All dies sei in den Unterlagen des Archivs verzeichnet. Aufgeteilt ist das Kirchengut in zwei Archive: das "Alte Archiv" mit den Beständen der lutherischen und reformierten Gemeinde aus dem 17. und 18. Jahrhundert. "Hier befinden sich die beiden genannten Urkunden, aber auch Kaufverträge, Berichte über Reparaturen und Baumaßnahmen, Urkunden über Vermächtnisse und Liegenschaften", zählt Sepp Aschenbach auf. Dann gäbe es da noch das "Neue Archiv", dort sind die Aktenbestände der vereinigten Gemeinden zu finden, denn 1817 schlossen sich die lutherischen und reformierten Gemeinden zusammen.

"Leider ist alles nicht toll gelagert", bemängelt Aschenbach. Dabei konnte das Archiv einst mit der Note "vorzüglich" belegt werden, war es doch nach dem Krieg sorgfältig und umfassend geordnet worden, sogar ein Findbuch war angelegt. Auch Verwaltungsleiter Heinrich Sarres habe das Archiv noch sorgfältig verwaltet, so Aschenbach, doch in den vergangenen 20 Jahren weise es große Lücken auf. "Es hat sich einfach niemand mehr dafür interessiert", so Aschenbach. Nun liegt es an ihm und Presbyter Dieter Tepel, das Kirchenarchiv wieder in Schwung zu bringen.

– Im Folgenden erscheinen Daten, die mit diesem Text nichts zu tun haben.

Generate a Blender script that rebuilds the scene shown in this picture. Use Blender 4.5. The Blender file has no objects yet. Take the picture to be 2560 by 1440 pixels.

Und beide sind mit Feuereifer dabei. Sichten, Ordnen, Katalogisieren steht an - Protokolle, Presseberichte, Verträge, Fotos von wichtigen Ereignissen, die Ausgaben des Gemeindebriefes müssen gesammelt werden, um die Geschichte der Gemeinde für die Nachwelt nachzeichnen zu können.